Don’t Move: recensione del thriller Netflix
La recensione del survival movie dalle venature thriller prodotto da Sam Raimi per la regia di Brian Netto e Adam Schindler. Dal 25 ottobre 2024 su Netflix.
Dopo avere letto i nomi e cognomi di coloro che sono stati coinvolti in Don’t Move, il survival movie dalle venature thriller approdato su Netflix lo scorso 25 ottobre 2024, non si può non essere invogliati alla visione. Se nei credits del film ci sono figure come Sam Raimi nelle vesti di produttore, la coppia Brian Netto e Adam Schindler in cabina di regia e attori di talento quali Kelsey Asbille e Finn Wittrock, allora le possibilità di assistere a un film degno di nota sono piuttosto alte. Suo e nostro malgrado però la fruizione sulla piattaforma a stelle e strisce ha dimostrato il contrario, facendo della pellicola in questione l’esempio perfetto di come uno spunto di partenza potenzialmente buono e un cast dignitosissimo vadano sprecati.
Il racconto di Don’t Move ruota intorno all’odissea di una vittima impossibilitata a muovere anche un solo muscolo per difendersi
Cominciamo con il dire che il tallone d’Achille dell’operazione risiede principalmente nella sceneggiatura scritta a quattro mani da T.J. Cimfel e David White. L’idea sul quale si fonda il plot non brilla di certo per originalità, eppure le aspettative iniziali non sono venute. Se pensiamo infatti a Monkey Shines, Wrecked, Il cerchio delle lumache o a Il collezionista di ossa, passando per Midsommar e l’indimenticabile capolavoro di Wes Craven, Il serpente e l’arcobaleno, il costruire il racconto su e intorno all’odissea di una vittima impossibilitata a muovere anche un solo muscolo per difendersi è stata sfruttata decine di volte. Quelli citati sono alcuni esempi di film che condividono con Don’t Move questa e altre analogie nella trama. Qui troviamo infatti una donna in fuga lottare per salvarsi la vita da uno sconosciuto psicopatico e pluriomicida, che rapisce e uccide le sue prede, prima che una sostanza paralizzante che le è stata iniettata faccia effetto e spenga il suo corpo. La cornice di questa che è contemporaneamente una battaglia per la sopravvivenza e contro il tempo non poteva non essere che un bosco. E anche in questo caso l’ambientazione scelta non è nuova per vicende che hanno come baricentro narrativo e drammaturgico la caccia alla preda di turno da parte di uno o più malintenzionati. Alla protagonista non resta quindi che correre, combattere e nascondersi per l’intera durata della timeline.

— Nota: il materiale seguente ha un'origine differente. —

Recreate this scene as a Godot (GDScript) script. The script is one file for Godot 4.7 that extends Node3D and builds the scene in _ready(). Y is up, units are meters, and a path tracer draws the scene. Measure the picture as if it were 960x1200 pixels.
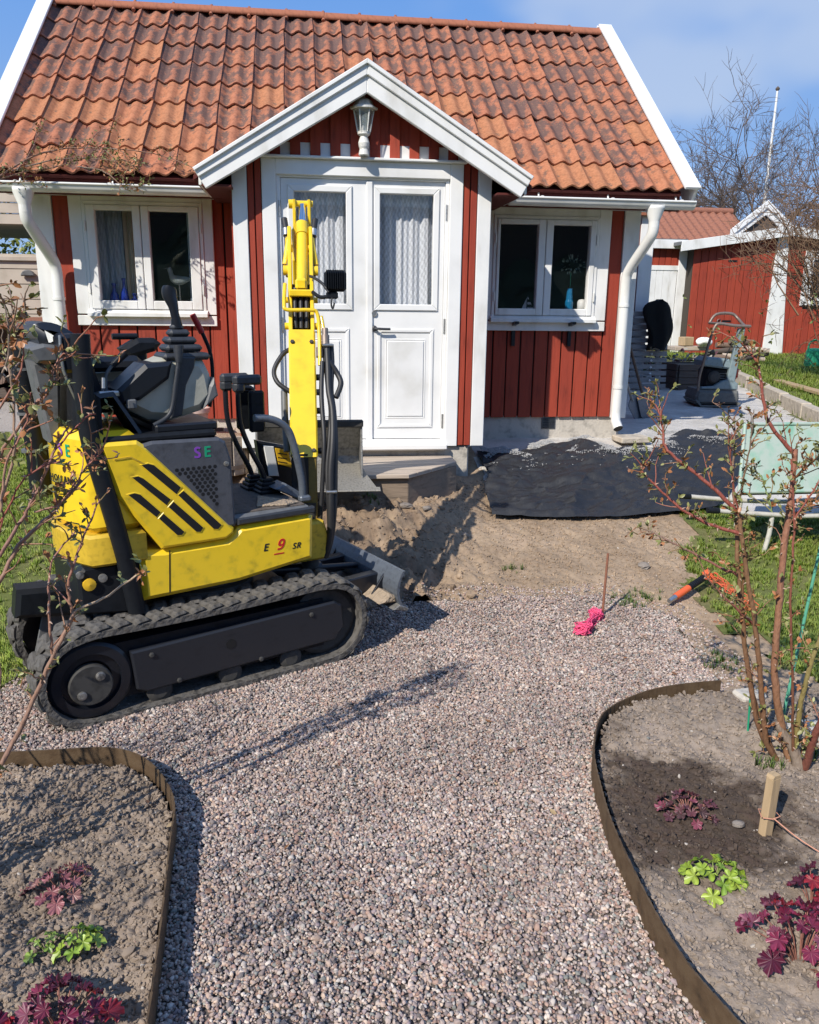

La sceneggiatura è il tallone d’Achille del fi, mentre la confezione e le interpretazioni dei due protagonisti i punti di forza
Il tutto si consuma tra la fitta vegetazione di una foresta e delle rocce a strapiombo sul nulla, con la natura selvaggia che rappresenta una terza minaccia da fronteggiare. Ma non è tanto la serie di analogie rintracciabili a depotenzializzare l’operazione, quanto le dinamiche che si vengono a creare tra la preda e il cacciatore, rispettivamente una madre in lutto e un killer manipolatorio. Se i motivi che hanno portato la prima nel posto giusto al momento sbagliato arrivano forti e chiari, diversamente quelli che muovono le azioni del secondo, anche di fronte all’evidente pericolo di essere scoperto da qualcuno, restano irrisolte. Ed è questo nodo lasciato insoluto, a nostro avviso cruciale per la credibilità della vicenda, che pesa come un macigno sul risultato e sul destino del film. Peccato perché la regia, ben supportata dal montaggio e dalla fotografia di Zach Kuperstein, riesce a creare sia un discreto ritmo che una certa suspense, così come le interpretazioni della Asbille e di Wittrock contribuiscono a dare un giusto livello di tensione alle scene. In particolare l’attrice, già apprezzata in Yellowstone nel ruolo di una nativo americana, riesce nel difficile compito di recitare per gran parte del film solamente con lo sguardo e con un corpo privo di movimenti.
Don’t Move: valutazione e conclusione
Nonostante una regia ispirata, la presenza di Sam Raimi in produzione, una confezione fotografica di buona fattura, un montaggio capace di conferire al tutto ritmo e una buona tensione, Don’t Move paga le mancanze drammaturgiche e le moltissime imprecisioni della sceneggiatura. Quest’ultima è il tallone d’Achille di un film che rappresenta la classica occasione persa, per la quale lo spettatore deve purtroppo farsene una ragione.